I curdi traditi e mazziati mentre l'Europa blatera
"Come donne siamo determinate a combattere fino a quando non otterremo la vittoria della pace, della libertà e della giustizia”. Le donne curde si rivolgono al mondo, mentre assistono all’avanzare delle truppe di Erdogan nel loro territorio e cercano di fermarle.
Ci vuol poco a capire che in quanto a sanzioni europee il presidente della Turchia, Tayyip Erdogan può stare tranquillo. Finora i ministri degli esteri riuniti in Lussemburgo hanno dato il via libera a un regime di sanzioni contro la Turchia non per l’aggressione ai curdi, bensì (udite,udite!) per le trivellazioni illegali nella zona economica esclusiva di Cipro.
Dopodiché si sono limitati a dire che, «L’Ue condanna l’azione militare della Turchia che mina seriamente la stabilità e la sicurezza di tutta la regione». E hanno poi sancito, «l’impegno degli Stati a posizioni nazionali forti rispetto alla politica di export delle armi».

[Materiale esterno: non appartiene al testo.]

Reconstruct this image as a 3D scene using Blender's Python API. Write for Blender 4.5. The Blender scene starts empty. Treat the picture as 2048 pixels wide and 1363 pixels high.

Così è facile comprendere che ai proclami non seguiranno i fatti, di questo Erdogan ne è più che certo. Infatti, i dati sulle esportazioni di armi rivelano profitti importanti per gli Stati membri dell’Unione europea, poiché il 27 per cento del totale mondiale di materiale bellico esportato nel quadriennio 2014-18, è di origine europea. Con l’Italia che occupa la quinta posizione dopo Francia, Germania, Regno Unito e Spagna.
Tuttavia, il presidente del Consiglio, Giuseppe Conte, e il ministro degli Esteri, Luigi Di Maio, a più riprese continuano a condannare l’operazione militare turca contro i curdi nel nord della Siria, e continuano ad assicurare di impegnarsi a stoppare l’export di armi verso la Turchia ben sapendo che il governo turco è uno dei principali clienti dell’industria bellica tricolore, e quindi ben sapendo che quelle promesse non riusciranno a mantenerle.
Nel solo 2018 (dati ufficiali) tra armi o sistemi d’arma di calibro superiore ai 19.7mm, munizioni, bombe, siluri, razzi, missili e accessori oltre che apparecchiature per la direzione del tiro, aeromobili e software l’incasso è stato di 360 milioni di euro.
E così, mentre in quella regione contesa a Nord della Siria, piatta ma ricca d’acqua, fertile e ricca di campi petroliferi, si consuma l’ennesimo smacco delle diplomazie a danno di migliaia di vittime, il “main stream” dà ampio spazio ai blateramenti dei politici e si ostina a non fare chiarezza sui perché della popolazione curda, sulla quale - in Occidente - non c'è chiarezza, dal momento che si considerano i curdi del Pkk terroristi e allo stesso tempo quelli dell’Ypg, loro alleati siriani, combattenti per la libertà. Evidentemente anche questa confusione all'Eu giova.